La composition d’équipe par vote

Notre admiration différée fut encore plus intense quand on prit conscience d’une chose : c’est que cette « machine de guerre » était composée à 80 % de joueurs du cru. Ils avaient tous, ou presque, appris le rugby aux alentours de la sous-préfecture. Cela fait presque sourire aujourd’hui de voir qu’Alain Estève (de Castelnaudary, via Narbonne) était considéré comme un étranger, tout comme Richard Astre et Jack Cantoni (de Toulouse). Ils étaient passés entre les mains d’un entraîneur hors pair, Raoul Barrière. Cet ancien pilier international fut à l’origine de tout. Il avait hérité d’une génération exceptionnelle, championne de France Reichel en 1968. à partir de ce matériau doré, il sut enclencher une dynamique qui dura quinze ans et qui se perpétua même après son départ, en 1978. La façon de jouer révolutionnaire, c’était la sienne. Comment la résumer ? Une sorte de « conservation » du ballon avant la lettre (le mot n’existait pas encore), où les avants essayaient de franchir tout de suite la ligne d’avantage en restant debout au moyen de petites passes courtes à l’intérieur puis les trois-quarts prenaient le relais. à ceux qui ne visualisent pas bien, on recommande la finale du championnat 1978 face à Clermont -son épilogue surtout- cette machinerie qui se met en route, avec une amplitude et une majesté qui a très peu vieilli pour faire gonfler le score.

À ceux qui veulent comprendre Béziers, on conseillera d’abord de ne pas confondre le fond et la forme. La rudesse des avants était une façade ou plutôt un socle qui empêchait l’adversaire de tricher et de pourrir les ballons. Qui se souvient que le colossal Alain Estève était surtout un formidable joueur de rugby, rapide, adroit et collectif ? Son coach avait su déceler ces qualités en lui. Il fallait le faire.

 Qui se souvient que Barrière fut un entraîneur curieux de tout ? Toujours prêt à une innovation pour améliorer tel ou tel détail : la sophrologie, les entraînements filmés, les axes de poussée en mêlée, les discussions collectives aussi. « Il était très attaché à la notion de modernité. N’oubliez pas que nous étions dans une atmosphère post-soixante-huitarde. Tous les joueurs pouvaient participer à la construction de notre jeu et s’exprimer. à un moment donné, les joueurs votaient même pour la composition d’équipe », nous expliqua un jour Richard Astre. Le troisième ligne centre Yvan Buonomo nous avait confirmé : « On essayait, nous testions plein de trucs et tout le monde apportait sa pierre à l’édifice. Mais ce ne fut pas si facile car il lui a fallu trois ans pour forger notre style et notre sens du collectif, fondé sur le soutien et la conservation du ballon, qu’il ne fallait surtout pas faire tomber. »
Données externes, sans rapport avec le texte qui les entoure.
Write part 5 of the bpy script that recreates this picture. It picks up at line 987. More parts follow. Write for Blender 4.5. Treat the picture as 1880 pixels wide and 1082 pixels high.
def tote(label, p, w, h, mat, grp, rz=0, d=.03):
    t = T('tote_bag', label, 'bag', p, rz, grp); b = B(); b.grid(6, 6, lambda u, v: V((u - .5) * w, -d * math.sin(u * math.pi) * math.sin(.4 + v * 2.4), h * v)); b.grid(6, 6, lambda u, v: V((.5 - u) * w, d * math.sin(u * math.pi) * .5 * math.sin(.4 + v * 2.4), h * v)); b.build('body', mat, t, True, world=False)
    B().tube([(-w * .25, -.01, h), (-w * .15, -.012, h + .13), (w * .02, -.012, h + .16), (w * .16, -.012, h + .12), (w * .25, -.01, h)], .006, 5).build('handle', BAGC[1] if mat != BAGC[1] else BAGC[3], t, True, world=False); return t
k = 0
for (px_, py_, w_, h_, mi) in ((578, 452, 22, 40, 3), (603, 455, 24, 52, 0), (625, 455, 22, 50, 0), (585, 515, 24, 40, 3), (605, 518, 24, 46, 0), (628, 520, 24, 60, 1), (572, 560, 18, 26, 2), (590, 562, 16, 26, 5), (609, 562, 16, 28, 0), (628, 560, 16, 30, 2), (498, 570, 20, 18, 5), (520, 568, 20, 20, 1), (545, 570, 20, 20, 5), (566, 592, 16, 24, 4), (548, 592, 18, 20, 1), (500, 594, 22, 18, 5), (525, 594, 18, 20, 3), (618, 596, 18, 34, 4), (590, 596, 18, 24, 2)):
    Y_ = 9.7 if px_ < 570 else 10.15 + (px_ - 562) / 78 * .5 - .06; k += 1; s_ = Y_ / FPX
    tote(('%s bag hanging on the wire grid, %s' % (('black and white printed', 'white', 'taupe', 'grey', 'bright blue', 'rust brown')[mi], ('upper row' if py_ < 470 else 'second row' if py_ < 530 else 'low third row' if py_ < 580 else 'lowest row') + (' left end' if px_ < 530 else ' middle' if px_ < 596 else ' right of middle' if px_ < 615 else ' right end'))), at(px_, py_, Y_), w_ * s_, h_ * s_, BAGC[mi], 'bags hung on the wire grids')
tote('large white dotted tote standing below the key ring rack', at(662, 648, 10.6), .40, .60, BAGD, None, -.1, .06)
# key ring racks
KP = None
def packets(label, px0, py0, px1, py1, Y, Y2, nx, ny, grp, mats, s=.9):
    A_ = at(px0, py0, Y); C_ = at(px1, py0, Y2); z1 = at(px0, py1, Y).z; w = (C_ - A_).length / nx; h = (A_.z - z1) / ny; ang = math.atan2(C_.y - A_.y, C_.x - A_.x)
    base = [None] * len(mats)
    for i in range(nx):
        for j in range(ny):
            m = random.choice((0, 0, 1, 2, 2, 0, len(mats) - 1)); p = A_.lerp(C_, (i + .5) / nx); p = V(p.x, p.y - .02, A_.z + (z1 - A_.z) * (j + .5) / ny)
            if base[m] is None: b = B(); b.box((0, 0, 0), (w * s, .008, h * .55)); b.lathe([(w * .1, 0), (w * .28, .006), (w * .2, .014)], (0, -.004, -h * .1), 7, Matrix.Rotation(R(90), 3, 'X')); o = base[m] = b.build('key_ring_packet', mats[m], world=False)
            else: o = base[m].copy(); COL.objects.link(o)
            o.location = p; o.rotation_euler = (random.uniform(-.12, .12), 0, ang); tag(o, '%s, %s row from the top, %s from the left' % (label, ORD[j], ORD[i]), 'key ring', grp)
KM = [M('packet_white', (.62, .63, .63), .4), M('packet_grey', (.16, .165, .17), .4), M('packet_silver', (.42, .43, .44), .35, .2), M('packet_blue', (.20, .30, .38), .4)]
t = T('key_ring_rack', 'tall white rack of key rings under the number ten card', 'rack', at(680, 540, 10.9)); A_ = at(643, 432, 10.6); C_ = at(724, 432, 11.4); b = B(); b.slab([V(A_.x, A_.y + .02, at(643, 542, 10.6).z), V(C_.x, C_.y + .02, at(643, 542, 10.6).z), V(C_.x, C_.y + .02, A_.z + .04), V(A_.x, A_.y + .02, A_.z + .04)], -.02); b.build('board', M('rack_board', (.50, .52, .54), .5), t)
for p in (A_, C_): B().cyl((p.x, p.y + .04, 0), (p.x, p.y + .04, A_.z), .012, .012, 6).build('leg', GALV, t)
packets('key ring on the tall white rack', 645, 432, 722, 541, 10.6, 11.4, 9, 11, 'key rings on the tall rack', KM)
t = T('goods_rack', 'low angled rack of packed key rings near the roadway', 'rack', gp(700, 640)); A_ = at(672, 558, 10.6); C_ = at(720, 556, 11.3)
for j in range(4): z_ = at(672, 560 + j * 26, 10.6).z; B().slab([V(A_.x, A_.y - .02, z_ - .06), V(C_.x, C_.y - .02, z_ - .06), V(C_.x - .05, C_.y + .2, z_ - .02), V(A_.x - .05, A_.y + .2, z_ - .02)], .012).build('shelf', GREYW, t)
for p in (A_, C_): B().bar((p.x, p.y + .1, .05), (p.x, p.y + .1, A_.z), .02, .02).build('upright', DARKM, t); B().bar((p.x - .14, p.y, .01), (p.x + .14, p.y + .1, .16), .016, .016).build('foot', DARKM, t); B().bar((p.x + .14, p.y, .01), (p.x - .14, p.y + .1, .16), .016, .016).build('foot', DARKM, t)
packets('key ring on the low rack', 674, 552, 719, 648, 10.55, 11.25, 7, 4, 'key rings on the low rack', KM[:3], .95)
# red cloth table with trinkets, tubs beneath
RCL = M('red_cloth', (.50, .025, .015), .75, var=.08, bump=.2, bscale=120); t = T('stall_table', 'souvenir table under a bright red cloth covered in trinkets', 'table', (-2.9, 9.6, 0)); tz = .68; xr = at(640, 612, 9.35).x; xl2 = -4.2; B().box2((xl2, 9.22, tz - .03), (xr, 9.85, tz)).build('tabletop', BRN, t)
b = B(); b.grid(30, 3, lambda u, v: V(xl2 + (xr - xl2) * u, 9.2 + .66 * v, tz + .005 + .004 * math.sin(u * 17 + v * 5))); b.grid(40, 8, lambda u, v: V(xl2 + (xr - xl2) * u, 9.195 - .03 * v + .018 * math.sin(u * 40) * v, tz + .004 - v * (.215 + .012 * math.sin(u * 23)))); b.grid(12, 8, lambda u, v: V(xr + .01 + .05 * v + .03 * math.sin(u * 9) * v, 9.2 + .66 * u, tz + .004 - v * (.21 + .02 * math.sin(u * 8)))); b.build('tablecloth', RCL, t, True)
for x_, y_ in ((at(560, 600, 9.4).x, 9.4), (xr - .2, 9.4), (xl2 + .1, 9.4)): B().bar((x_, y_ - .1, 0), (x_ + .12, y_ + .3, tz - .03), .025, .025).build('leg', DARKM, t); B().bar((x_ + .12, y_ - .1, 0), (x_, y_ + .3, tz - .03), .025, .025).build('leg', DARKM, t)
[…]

L’AS Béziers fascinait aussi parce qu’elle était une conjonction de personnalités pas toujours accordées entre elles. On disait que les joueurs n’étaient pas forcément tous amis et ils n’en rajoutaient pas dans ce registre. Mais ils étaient tous tendus vers la victoire, comme des professionnels qu’ils n’étaient pas encore.